Mrs Loiseau added: “We’ll always miss them and they will miss us one day. It’s just the end of the beginning.”
“We’ll have to build a future relationship, as close as possible, because it’s a great ally, a great country, but it will be less good than when they were a member state.”
The comments came after the ratification of the draft Brexit withdrawal deal by the EU leaders on Sunday and the announcement that the UK parliament will vote on it on December 11.
Some campaigners for the rights of Britons in the EU have said that it is better to have the deal than no deal, however many remain focused on hopes of a People’s Vote including an option to remain. A key sticking point is the absence of any protection in the deal of the continuing right to free movement to live and work across the whole EU.
Asked if Europe could be stronger without the British Mrs Loiseau repeated that the UK leaving was bad news, but said that since the UK had been preparing to leave the others had advanced much faster than before in the last year on defence co-operation, perhaps as a result of this. “That said, they wish to work with us on this,” she said.
Mrs Loiseau refused to comment on whether or not UK prime Minister Theresa May could obtain a majority of MPs in favour of the deal, saying she had “a lot of talent, commitment and resilience”, however she said: “There is a risk, if there is no majority, that there will be a no-deal and we are preparing for that”.

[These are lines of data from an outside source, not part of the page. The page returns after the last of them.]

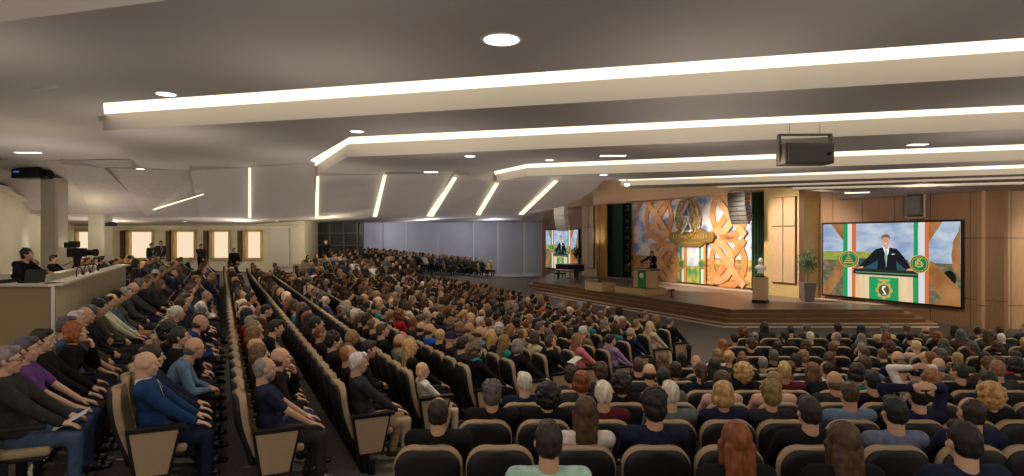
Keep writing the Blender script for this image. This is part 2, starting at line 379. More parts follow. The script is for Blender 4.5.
# white corner and glass doors
wallseg(xd(300, 35.2), xd(314, 38.3), -2.3, 1.2, 'wall_back', M['cream'])
gd = MB(); gd.box((xd(338, 38.4)[0], 38.6, Z0 - .7), (3.0, .12, 3.4)); o = struct(gd.build('door_1', M['dglass']))
fr = MB()
for px in (315, 329, 343, 357): fr.box((xd(px, 38.3)[0], 38.45, Z0 - .7), (.1, .14, 3.4))
for z in (.3, -.45): fr.box((xd(337, 38.3)[0], 38.45, Z0 + z), (2.9, .12, .08))
fr.build('door_frame', M['dgrey'], o)
# grey operable partition
pe = [(358, 41.5), (363.6, 42), (383, 44.5), (406, 47), (438, 49.5), (473.5, 52), (498, 53), (524, 54), (541.5, 54.4)]
for i in range(len(pe) - 1):
    a, b = Vector(xd(*pe[i])), Vector(xd(*pe[i + 1])); d = (b - a).normalized() * .045
    wallseg(a + d, b - d, -3.36, 1.6, 'wall_partition', M['greyp'])
    mb = MB(); mb.box((b.x, b.y + .06, Z0 - .88), (.09, .1, 4.9)); struct(mb.build('trim_2', M['white']))
    if i > 0:
        c = (a + b) / 2; mb = MB(); mb.box((c.x, c.y - .03, Z0 - 3.22), ((b - a).length * .99, .06, .26), rz=math.atan2((b - a).y, (b - a).x)); struct(mb.build('baseboard_partition', M['white']))
# left wall with cornice, dark acoustic boards, doors
lw0, lw1 = Vector((-17.9, 20.0)), Vector((-25.2, 35.4))
def onleft(px): # point of the left wall seen at column px
    a = (px - 512) / F; d = lw1 - lw0; s = (a * lw0.y - lw0.x) / (d.x - a * d.y); return lw0 + d * s
wallseg(lw0 + (lw0 - lw1) * .3, lw1, -2.4, 2.0, 'wall_left', M['cream'], -.25)
dl = (lw1 - lw0).normalized(); nl = Vector((dl.y, -dl.x))
if nl.x < 0: nl = -nl
def leftbox(px0, px1, z0, z1, name, m, th=.08, label=None, cat=None, off=.0):
    a, b = onleft(px0), onleft(px1); c = (a + b) / 2 + nl * (th / 2 + off)
    mb = MB(); mb.box((c.x, c.y, Z0 + (z0 + z1) / 2), ((b - a).length, th, z1 - z0), rz=math.atan2(dl.y, dl.x)); o = mb.build(name, m)
    return tag(o, label, cat) if label else o
leftbox(-20, 8.5, -.85, .50, 'acoustic_board', M['lgrey'], .08, 'grey acoustic board on left wall, nearer of two, left of the door', 'board')
leftbox(9.8, 22, -1.0, .52, 'acoustic_board', M['lgrey'], .08, 'grey acoustic board on left wall, farther of two, next to the door', 'board')
o = struct(leftbox(23.5, 34.5, -2.1, .15, 'door_2', M['white'], .06)); o['label'] = 'pale door in the left wall'
leftbox(27, 29, -1.1, -1.0, 'door_handle', M['steel'], .12).parent = o
leftbox(39, 44, -2.1, .35, 'door_3', M['white'], .06)['kind'] = 'structure'
leftbox(43.5, 46.5, .55, .85, 'exit_sign', emis('exit_green', (.2, .9, .5), .7), .08, 'small glowing green exit sign high on left wall by the white column', 'sign')
a, b = onleft(-60), onleft(49)
mb = MB()
for off, hh, ww in ((.0, .14, .30), (.3, .10, .18)):
    p = [a + nl * off, b + nl * off, b + nl * (off + ww), a + nl * (off + ww)]
    mb.prism([(q.x, q.y, Z0 + (1.10 if i in (1, 2) else 2.05)) for i, q in enumerate(p)], hh)
struct(mb.build('trim_3', M['cream']))
mb = MB(); mb.box((-25.2 + 6.6, 35.0, Z0 + .62), (13.4, .5, .10)); struct(mb.build('trim_4', M['cream']))
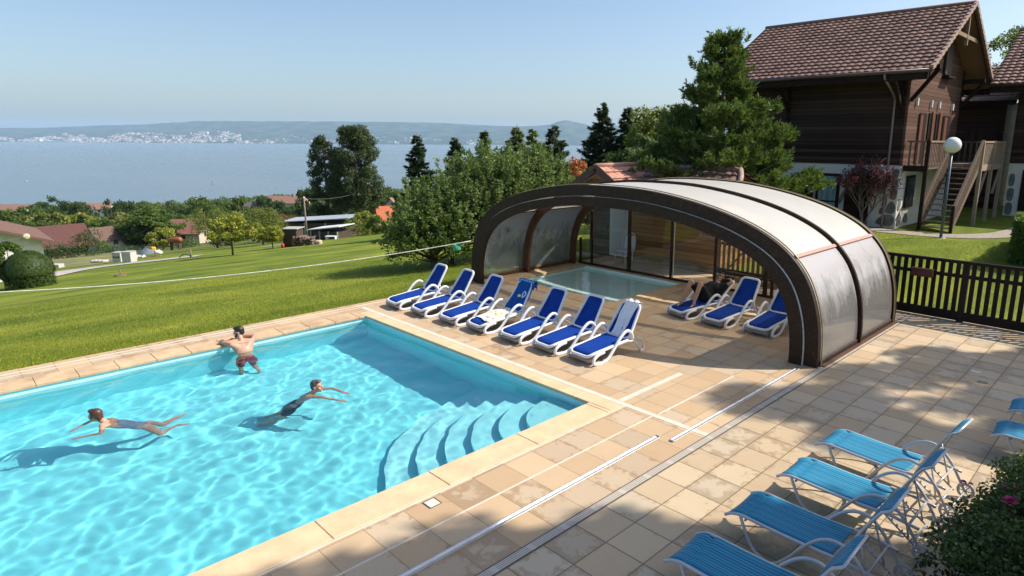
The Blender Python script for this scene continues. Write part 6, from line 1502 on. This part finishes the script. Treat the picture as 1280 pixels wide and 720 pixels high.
def house(label, px, py, depth, w, d, hw, hr, rz, wallc, roofc, chimney=False, over=.6, win=2, gable=0, name='house', base=None):
    if base is None: x, y = pxpos(px, depth); z = top_z(px, py, depth)-hw-hr; 
    else: x, y, z = base
    g = thing(name, label, 'house', (x, y, z), rz); wm = simple('wall_'+wallc[0], wallc[1], .85, .1, 2); rm = simple('roof_'+roofc[0], roofc[1], .8, .25, 3, .3, 8)
    mb = MB(); mb.box((-w/2, -d/2, -6), (w/2, d/2, hw)); mb.build('wall', wm, g)
    for s_ in (-1, 1): mb = MB(); mb.prism([(s_*w/2*.999, -d/2, hw-.01), (s_*w/2*.999, d/2, hw-.01), (s_*w/2*.999, 0, hw+hr*.93)], (-s_*.2, 0, 0)); mb.build('gable', wm, g)
    k = hr/(d/2)
    for s_ in (-1, 1):
        mb = MB(); a = (-w/2-over, s_*(d/2+over), hw-over*k); pts = [Vector(a), Vector((w/2+over, s_*(d/2+over), hw-over*k)), Vector((w/2+over, -.0*s_, hw+hr)), Vector((-w/2-over, 0, hw+hr))]
        mb.prism(pts if s_ < 0 else pts[::-1], (0, 0, .18)); mb.build('roof', rm, g)
    dk = simple('far_window', (.03, .035, .04), .2)
    for i in range(win):
        yy = (i-(win-1)/2)*d*.28
        for s_ in (-1, 1): MB().box((s_*(w/2+.01), yy-.5, hw-1.6), (s_*(w/2+.05), yy+.5, hw-.4)).build('window', dk, g)
        xx = (i-(win-1)/2)*w*.3; MB().box((xx-.5, -d/2-.05, hw-1.7), (xx+.5, -d/2-.01, hw-.5)).build('window', dk, g)
    if chimney: MB().box((w*.2-.4, -.6, hw+hr*.5), (w*.2+.4, .2, hw+hr+1.1)).build('chimney', wm, g)
    return g
WHT_ = ('white', (.68, .66, .60)); CRM = ('cream', (.52, .44, .33)); BRW = ('brown', (.14, .085, .06)); RED = ('dark_red', (.10, .038, .030)); RBR = ('red_brown', (.22, .095, .07)); ORG = ('orange', (.48, .13, .05)); PNK = ('pinkish', (.26, .14, .105)); GRYR = ('slate', (.10, .085, .085)); TIM = ('timber', (.06, .035, .025))
A_ = math.atan2(.69, .725)   # across the view
g = house('white house with brown tiled roof cut off by the left edge of the picture', 0, 0, 0, 9, 8, 3.9, 1.5, 0, WHT_, ('brown_tile', (.16, .085, .06)), over=.7, base=(*pxpos(-52, 48), top_z(0, 287, 46)-5.0)); 
x, y = pxpos(25, 43.5); dz = top_z(25, 297, 43.5)
gd = thing('satellite_dish', 'small cream satellite dish at the roof corner of the white house on the left edge', 'satellite dish', (x, y, dz))
mb = MB(); mb.sphere((0, 0, 0), (.05, .2, .2), 16, 10); mb.build('dish', simple('dish_cream', (.62, .54, .38), .5), gd); mb = MB(); mb.beam((0, 0, 0), (-.5, -.9, -.2), .05, .05); mb.beam((0, 0, 0), (.35, -.1, 0), .03, .03); mb.build('arm', simple('grey_metal', (.35, .35, .35), .4), gd)
house('large chalet with dark red roof above the scrub left of the brown roofed house', 56, 284, 150, 11.5, 11, 2.2, 3.8, A_+.9, TIM, RED, over=1.2, win=0)
house('small white gabled house with brown roof and two dark windows among the trees', 137, 284, 165, 10, 8, 3.6, 2.6, A_+1.0, WHT_, BRW, over=.7)
house('house with a red brown roof half hidden behind the bushes, left of the orchard', 232, 275, 175, 8, 8, 2.4, 3.2, A_+.15, CRM, RBR, over=.6, win=1)
house('tall grey roofed house with chimney on the skyline left of the long pale roof', 311, 253, 300, 14, 10, 5, 5.2, A_+.4, CRM, GRYR, True)
house('house with a long low pinkish roof at the lake edge left of the twin pines', 358, 245, 420, 26, 12, 3, 4, A_, CRM, PNK, True, win=1)
house('pale house with red roof on the skyline between two flat-topped pines', 121, 254, 330, 13, 9, 4.5, 2.6, A_+.3, WHT_, PNK)
house('low red roofed house on the skyline at the far left', 17, 256, 340, 16, 10, 3.5, 2.6, A_, CRM, PNK, win=1)
house('bright orange tiled house between the twin pines and the silvery trees', 493, 258, 150, 8, 8, 4, 4.4, A_+.5, WHT_, ORG, True)
house('pinkish gabled house just behind the bright orange roof', 500, 246, 190, 9, 8, 5, 3.6, A_+1.2, CRM, PNK, True)
# metal roofed sheds at the meadow edge
def shed(label, px, py, depth, w, d, h, rz, roofm, name='shed'):
    x, y = pxpos(px, depth); z = top_z(px, py, depth)-h; g = thing(name, label, 'shed', (x, y, z), rz)
    MB().box((-w/2, -d/2, -3), (w/2, d/2, h-.9)).build('wall', simple('dark_boards', (.06, .04, .03), .8, .3, 4), g)
    MB().prism([(-w/2-.5, -d/2-.4, h-.75), (w/2+.5, -d/2-.4, h-.1), (w/2+.5, d/2+.4, h-.1), (-w/2-.5, d/2+.4, h-.75)], (0, 0, .12)).build('roof', roofm, g)
    for i in range(4): MB().box((-w/2+w*i/3.-.08, -d/2-.2, -2), (-w/2+w*i/3.+.08, -d/2-.05, h-.8)).build('post', simple('grey_metal', (.35, .35, .35), .4), g)
    return g
MROOF = simple('zinc_roof', (.42, .46, .52), .5, .1, 1, metal=.2)
shed('long dark shed with a pale blue-grey metal roof at the meadow edge', 400, 270, 98, 9.5, 5, 3.2, A_, MROOF); shed('small low shed with a white roof in front of the long metal roofed one', 411, 281, 88, 4.2, 3, 1.7, A_-.25, simple('white_roof_sheet', (.66, .68, .70), .5), 'lean_to_shed')
x, y = pxpos(380, 92); z = T(x, y); g = thing('utility_pole', 'wooden utility pole left of the twin pines', 'pole', (x, y, z)); hp = top_z(380, 248, 92)-z
MB().cyl((0, 0, -.3), (0, 0, hp), .16, 8, .11).build('pole', simple('pole_wood', (.20, .16, .13), .9), g); MB().sphere((0, 0, hp+.12), .14, 8, 6).build('insulator', simple('opal_globe', (.85, .83, .78), .25), g)
x2, y2 = pxpos(440, 108); P0 = Vector((x, y, z+hp)); P1 = Vector((x2, y2, top_z(440, 243, 108))); mb = MB(); mb.tube([tuple(P0.lerp(P1, u)-Vector((0, 0, .9*4*u*(1-u)*.4))-P0) for u in [i/12 for i in range(13)]], .03, 5); o = mb.build('overhead_wire', simple('wire', (.12, .11, .1), .6)); o.location = P0; tag(o, 'dark overhead wire from the pole to the twin pines', 'wire')
# things lying along the road
def onroad(px, py, name, label, cat, rz=0.): x, y, z = place(px, py); return thing(name, label, cat, (x, y, z), A_+rz)
CONC = simple('pale_concrete_block', (.50, .48, .44), .85, .12, 3); 
for px, lb in ((150, 'pale concrete box beside the road with a row of small openings, the left of two'), (162.5, 'plain pale concrete box beside the road, the right of two')):
    g = onroad(px, 327.5, 'concrete_box', lb, 'box'); MB().box((-.50, -.5, -.1), (.50, .5, 1.12), c=.03).build('body', CONC, g); MB().box((-.52, -.52, 1.122), (.52, .52, 1.2), c=.02).build('top_slab', simple('grey_slab', (.36, .35, .33), .8, .1), g)
    if 'openings' in lb:
        for i in range(4): MB().box((-.36+i*.2, -.53, .55), (-.24+i*.2, -.50, .75)).build('opening', simple('far_window', (.03, .035, .04), .2), g)
g = onroad(126, 328.5, 'pipe_stack', 'low stack of short white pipes lying beside the road', 'pipes'); 
for i in range(4):
    mb = MB(); mb.cyl((-1+.45*i, -.3, .2), (-.6+.45*i, .25, .2), .17, 10); mb.build('pipe', CONC, g)
g = onroad(72, 335.5, 'paving_pallet', 'pallet of pale paving blocks left beside the road', 'pallet'); MB().box((-.5, -.4, .12), (.5, .4, .5), c=.02).build('blocks', CONC, g); MB().box((-.55, -.45, 0), (.55, .45, .115)).build('pallet_base', simple('pallet_wood', (.30, .22, .14), .9), g)
g = onroad(186, 321.5, 'timber_pile', 'flat pile of weathered boards on the verge', 'wood pile')
for i in range(5): MB().box((-1.2+.1*i, -.5+.2*i, .02+.09*(i % 3)), (1.2+.05*i, -.33+.2*i, .10+.09*(i % 3))).build('board', simple('pallet_wood', (.30, .22, .14), .9), g)
g = onroad(176, 322.5, 'rubble_heap', 'small whitish heap beside the boards', 'heap'); mb = MB(); r = random.Random(4)
for i in range(16): mb.sphere((r.uniform(-.5, .5), r.uniform(-.3, .3), r.uniform(.02, .25)), r.uniform(.12, .24), 7, 5)
remeshed(mb, 'stones', CONC, .05, 1, g, False)
x, y, z = place(192, 315); g = thing('builders_bag', 'yellow sack standing on the meadow behind the boards', 'sack', (x, y, z)); mb = MB(); mb.box((-.5, -.4, 0), (.5, .4, 1.0), c=.12); remeshed(mb, 'sack', simple('yellow_sheet', (.62, .40, .03), .7), .06, 2, g, False); 
MB().tube([(-.3, 0, 1.0), (-.15, 0, 1.2), (.15, 0, 1.2), (.3, 0, 1.0)], .05, 6).build('strap', simple('dark_joint', (.12, .1, .08), .7), g)
x, y, z = place(184, 317.5); g = thing('tarpaulin', 'grey blue tarpaulin draped over a low heap behind the boards', 'tarpaulin', (x, y, z)); mb = MB(); mb.sheet(lambda u, v: (Vector(((u-.5)*4, (v-.5)*2.6, .9*math.sin(math.pi*u)*math.sin(math.pi*v)*(1+.4*noise.noise(Vector((u*5, v*5, 0))))+.05)), (0, 0, 1)), 16, 12, .04); mb.build('sheet', simple('grey_blue_tarp', (.13, .16, .20), .6), g); MB().tube([(-2, -1.3, .06), (2, -1.3, .06)], .04, 6).build('edge_rope', simple('rope_fibre', (.75, .73, .66), .7), g)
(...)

Although protecting rights of British people in France is mentioned in Mrs Loiseau’s draft no-deal law, she told France Info: “I’ve got a law that’s going through parliament to take measures in the case of no-deal, to protect our citizens and our businesses”.
As for another referendum, she said she had no lesson or advice to offer the British, but “nothing forbids it”.
She added: “It’s not us who have thrown the British out; the door remains open.”